====== ITEMS ======

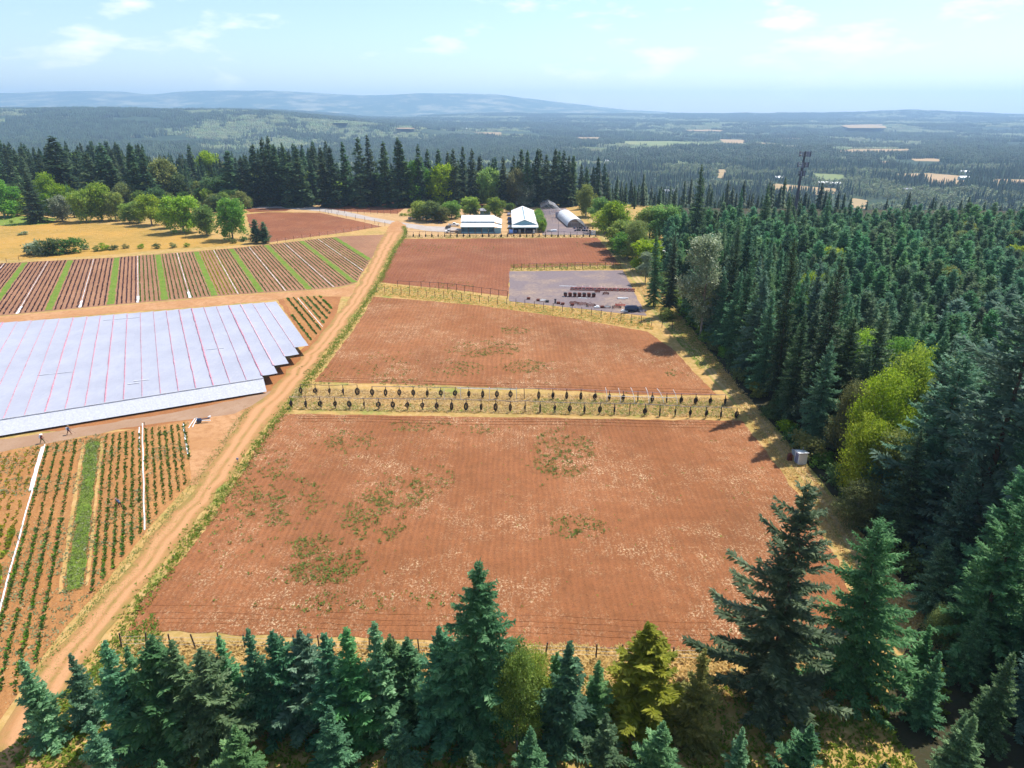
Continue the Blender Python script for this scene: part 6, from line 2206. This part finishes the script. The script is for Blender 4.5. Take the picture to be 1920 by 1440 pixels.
x, y = P(1119, 577.5); tag(MB().box((x, y, .3), (1.5, .8, .35)).box((x + .2, y + .2, .6), (.8, .5, .3)).build("tarp_bundle", M["pvc"]), "white tarp bundle in the lower row of machines", "tarp")
x, y = P(1171, 584.5); tag(MB().box((x, y, .25), (2.2, .8, .3)).box((x - .4, y + .1, .5), (.9, .5, .25)).build("tarp_bundle", M["pvc"]), "white tarp bundle beside the dark tank", "tarp")
x, y = P(1184, 584)
tk = tag(empty("spray_tank", (x, y, 0), -.12), "big dark blue black tank trailer in the lower right of the gravel", "tank")
part("tank", "navy", tk, lambda m: m.tube([(-2.1, 0, .95), (-1.6, 0, .95), (1.5, 0, .95), (2.1, 0, .9)], [.55, .95, .92, .4], 14))
part("chassis", "pipe", tk, lambda m: m.box((0, 0, .3), (3.8, 1.2, .2)))
for s in (-.8, .7):
    part("wheel", "rubber", tk, lambda m: m.tube([(s, -.9, .35), (s, .9, .35)], .36, 12))
part("hose_boom", "pipeL", tk, lambda m: m.tube([(-1.2, .2, 1.8), (1.4, .2, 1.9)], .05, 4).tube([(0, .2, 1.7), (0, .2, 2.3)], .05, 4))
for (u0, v0, u1, v1, r, lb) in ((1049, 536.5, 1081, 537.5, .09, "long thin white pipe above the bins on the gravel"), (1057, 556.5, 1064, 556.5, .16, "short white pipe bundle at the left bin"),
                                (1084, 559, 1106, 560, .09, "white pipes lying below the bins"), (1158, 560, 1178, 560.5, .22, "white pipe bundle on the right part of the gravel")):
    A = P(u0, v0); B = P(u1, v1)
    m = MB().tube([(A[0], A[1], r), ((A[0] + B[0]) / 2, (A[1] + B[1]) / 2 + .4, r), (B[0], B[1], r)], r, 6)
    m.tube([(A[0], A[1] - r * 2, r), (B[0] - 1, B[1] - r * 2.5, r)], r * .8, 6)
    tag(m.build("pipe_bundle", M["pvc"]), lb, "pipe")

# irrigation filter at the top of the front nursery
x, y = P(374, 793)
ip = tag(empty("irrigation_filter", (x, y, 0)), "dark blue irrigation filter with white pipes at the head of the nursery rows", "pump")
part("filter_tank", "navy", ip, lambda m: m.tube([(-.35, 0, .55), (.35, 0, .6)], [.42, .42], 12).tube([(.3, 0, .6), (.6, 0, .6)], [.3, .2], 10))
part("manifold", "pipe", ip, lambda m: m.tube([(.5, .2, .7), (1.9, .45, .8)], .12, 6))
part("white_pipe", "pvc", ip, lambda m: m.tube([(.4, -.1, .55), (2.2, .1, .5)], .09, 6))
part("white_pipe", "pvc", ip, lambda m: m.tube([(-.2, 0, 1.05), (-.7, -.1, .95), (-.9, -1.2, .5), (-1.05, -2.4, .05)], .085, 6))
part("white_pipe", "pvc", ip, lambda m: m.tube([(-.35, -.1, .9), (-.45, -1.2, .4), (-.45, -2.1, .05)], .085, 6))
x, y = P(394, 784); tag(MB().tube([(x, y, 0), (x, y, .45)], [.16, .22], 8).tube([(x - .35, y, 0), (x - .3, y, .35)], .12, 6).build("bucket", M["pvc"]), "white bucket beside the irrigation filter", "bucket")
x, y = P(403, 751); tag(MB().tube([(x, y, 0), (x, y, .5)], [.3, .34], 8).tube([(x, y, .5), (x, y, .56)], [.2, .1], 8).build("bucket", M["pvc"]), "white bucket at the lower edge of the row cover", "bucket")
x, y = P(446, 866); tag(MB().tube([(x, y, 0), (x, y, .6)], .05, 5).box((x, y, .6), (.35, .2, .3)).build("valve_box", M["pipeL"]), "small grey valve box in the verge of the dirt road", "valve box")
x, y = P(272, 800); tag(MB().tube([(x, y, 0), (x, y, .9)], .05, 5).box((x, y, .9), (.16, .1, .1)).build("stake", M["wood"]), "wooden stake at the head of the middle white line", "stake")
x, y = P(36, 1015); tag(MB().tube([(x, y, 0), (x, y, 1.0)], .05, 5).box((x, y, 1.0), (.16, .1, .1)).build("stake", M["wood"]), "wooden stake beside the left white line", "stake")


# ---------------------------------------------------------------- people
def skin_body(name, joints, edges, radii, mat, parent, root=0, sub=1):
    me = bpy.data.meshes.new(name)
    me.from_pydata(joints, edges, [])
    o = bpy.data.objects.new(name, me)
    COL.objects.link(o)
    mod = o.modifiers.new("skin", "SKIN")
    for i, r in enumerate(radii):
        me.skin_vertices[0].data[i].radius = (r, r) if not isinstance(r, tuple) else r
        me.skin_vertices[0].data[i].use_root = (i == root)
    o.modifiers.new("smooth", "SUBSURF").levels = sub
    dg = bpy.context.evaluated_depsgraph_get()
    ev = o.evaluated_get(dg)
    m2 = bpy.data.meshes.new_from_object(ev)
    m2.materials.clear(); m2.materials.append(mat)
    m2.polygons.foreach_set("use_smooth", [True] * len(m2.polygons))
    bpy.data.objects.remove(o)
    m2.name = name
    return link(name, m2, parent)


def person(x, y, rz, label, pose, shirt, trousers, hat, pack):
    """local x is the way the person faces"""
    e = tag(empty("person", (x, y, 0), rz), label, "person")
    bend = {"walk": .12, "stoop": 1.15}[pose]
    hipz = .92 if pose == "walk" else .86
    st = .28 if pose == "walk" else .08
    hip = Vector((0, 0, hipz))
    d = Vector((math.sin(bend), 0, math.cos(bend)))
    nk = hip + d * .56; hd = nk + Vector((math.sin(bend * 1.1), 0, math.cos(bend * 1.1))) * .22
    J = [hip, hip + d * .22, hip + d * .44, nk, hd, hd + (hd - nk).normalized() * .10]
    R = [.15, .145, .17, .065, .105, .07]
    E = [(0, 1), (1, 2), (2, 3), (3, 4), (4, 5)]
    def addc(pts, rs, parent):
        for p, r in zip(pts, rs):
            J.append(Vector(p)); R.append(r); E.append((parent, len(J) - 1)); parent = len(J) - 1
    for s in (-1, 1):
        f = st * s
        addc([(f * .1, s * .10, hipz - .08), (f * .75 + .05, s * .11, .48), (f * 1.25 - .04, s * .11, .09), (f * 1.25 + .15, s * .12, .05)], [.10, .075, .05, .045], 0)
        sh = nk - d * .07
        if pose == "walk":
            addc([sh + Vector((0, s * .19, 0)), sh + Vector((.10 - f * .3, s * .25, -.27)), sh + Vector((.33 - f * .3, s * .22, -.40)), sh + Vector((.42 - f * .3, s * .20, -.42))], [.065, .05, .038, .035], 2)
        else:
            addc([sh + Vector((0, s * .18, 0)), sh + Vector((.04, s * .22, -.28)), sh + Vector((.10, s * .14, -.50)), sh + Vector((.12, s * .12, -.58))], [.065, .05, .038, .035], 2)
    b = skin_body("body", J, E, R, M[shirt], e, 0, 2)
    b.data.materials.append(M[trousers]); b.data.materials.append(M["skin"])
    hdv = Vector(hd)
    for p in b.data.polygons:
        c = p.center
        if (c - hdv).length < .17: p.material_index = 2
        elif c.z < hipz - .03: p.material_index = 1
    for s in (-1, 1):
        for k in range(4):
            pass
    up = (hd - nk).normalized(); c = hd + up * .08
    side = Vector((0, 1, 0)); fw = side.cross(up)
    hm = MB()
    hm.tube([c, c + up * .03], [.26 if hat == "pvc" else .17] * 2, 12).tube([c + up * .02, c + up * .10, c + up * .14], [.125, .115, .04], 12)
    link("hat", hm.mesh("hat", M[hat]), e)
    if pack:
        pc = hip + d * .30 - Vector((math.cos(bend), 0, -math.sin(bend))) * .24
        tkk = tag(MB().box((0, 0, 0), (.22, .36, .46)).tube([(0, 0, .22), (0, 0, .29)], .09, 8).build("sprayer_tank", M["film"]), None)
        tkk.parent = e; tkk.location = pc; tkk.rotation_euler = (0, bend, 0)
        h0 = J[-1]
        wd = MB().tube([(.40, -.2, 1.02), (.95, -.22, .6), (1.25, -.24, .30)], .018, 4)
        link("spray_wand", wd.mesh("spray_wand", M["black"]), e)
    return e


person(*P(80, 831), .05, "worker walking right with a white backpack sprayer, at the head of the golden shrub rows", "walk", "rust", "leafD", "pvc", True)
person(*P(130, 815), .15, "worker in dark clothes with backpack sprayer walking on the grey lane", "walk", "navy", "rust", "tan", True)
person(*P(226, 951), 2.6, "worker in dark blue bending over between the green nursery rows", "stoop", "navy", "black", "redp", False)
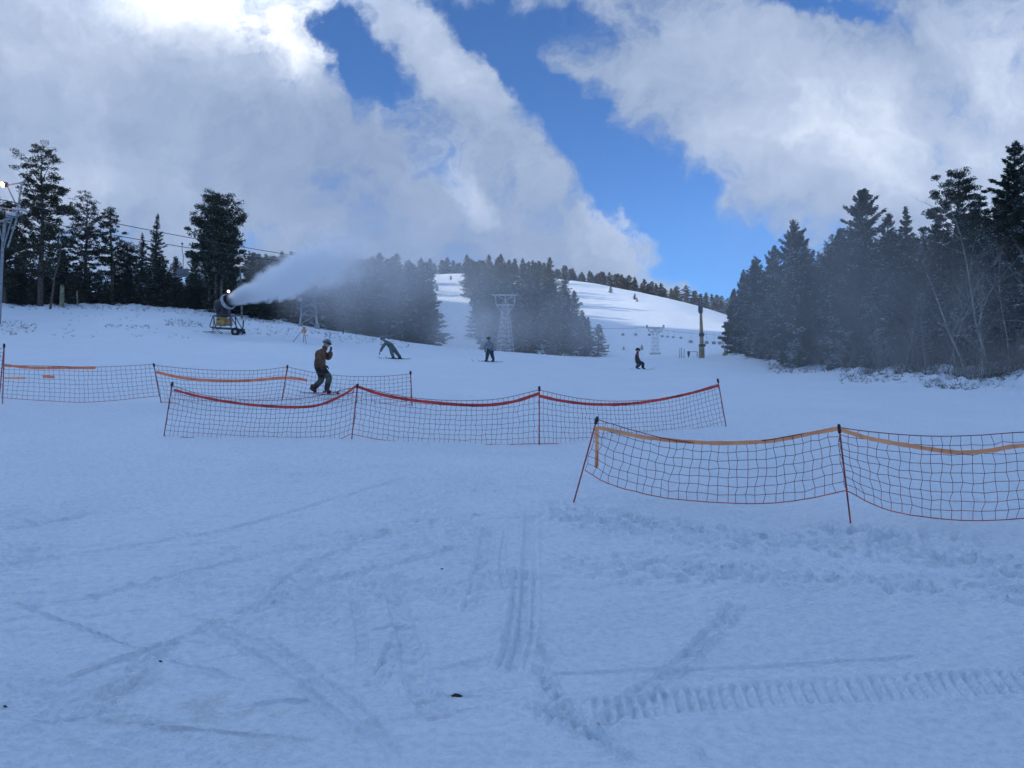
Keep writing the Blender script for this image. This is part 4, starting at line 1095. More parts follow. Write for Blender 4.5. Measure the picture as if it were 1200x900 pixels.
def skier(label, px, py, s_px, J2, face, mats, headc, skis, boots, hm, skinm, goggles=True, hands=None, group=None, dist=None, skimat=None, bonef=None, bulk=1.0):
    """J2: joint -> (px, py, depth offset, radius); measured about the feet at px,py"""
    b = hit(px, py, 8); b.z = gz(b.x, b.y)+float(snow_detail(np.array([b.x]), np.array([b.y]))[0][0])
    k = b.y/F
    def W(q): return Vector(((q[0]-px)*k, q[2], (py-q[1])*k))
    e = empty('person', b); tag(e, label, 'person', group)
    J = {n: (W(q), (tuple(v*bulk for v in q[3]) if isinstance(q[3], tuple) else q[3]*bulk)) for n, q in J2.items()}
    J['hd'] = (J['neck'][0].lerp(W(headc), .75), .075)
    E = [('pelvis', 'spine'), ('spine', 'chest'), ('chest', 'neck'), ('neck', 'hd')]
    for sd in 'ab':
        E += [('chest', 'sh'+sd), ('sh'+sd, 'el'+sd), ('el'+sd, 'wr'+sd), ('pelvis', 'hip'+sd), ('hip'+sd, 'kn'+sd), ('kn'+sd, 'an'+sd)]
    def bm_(ed, t):
        n = ed[0]+ed[1]
        return bonef(ed, t)
    skin_body('body', J, E, e, mats, bm_)
    hc = W(headc); h, f, u, r = head_mesh(e, hc, face, Vector(hc)-J['neck'][0], skinm, 1.08)
    helmet_goggles(e, hc, f, u, r, hm, 1.12, goggles)
    for sd in 'ab':
        wr = J['wr'+sd][0]; el = J['el'+sd][0]; hand(e, wr, wr-el, Vector((0, 0, 1)) if abs((wr-el).normalized().z) < .8 else Vector(face), BLK, 1.15)
    for c, d in boots: boot(e, W(c), d, BOOT)
    for c, d, L, w, m, up in skis: ski(e, W(c), d, L, w, m, Vector(up))
    return e, W
def antlers(e, W, px, py):
    for s_ in (-1, 1):
        mb = MB(); b0 = W((px+s_*1.5, py+3.2, 0)); t = W((px+s_*2.8, py-1.2, s_*.05))
        mb.path([b0, b0.lerp(t, .5)+Vector((s_*.01, 0, 0)), t], [.016, .014, .007], 6)
        mb.path([b0.lerp(t, .55), b0.lerp(t, .7)+Vector((s_*.06, 0, .03))], [.011, .006], 5); mb.build('antler', HELM, e)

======

TASK:
From the entries above, copy every line containing the word "script".

EXERCISE ANSWER:
Continue the Blender Python script for this scene: part 6, from line 2206. This part finishes the script. The script is for Blender 4.5. Take the picture to be 1920 by 1440 pixels.
Keep writing the Blender script for this image. This is part 4, starting at line 1095. More parts follow. Write for Blender 4.5. Measure the picture as if it were 1200x900 pixels.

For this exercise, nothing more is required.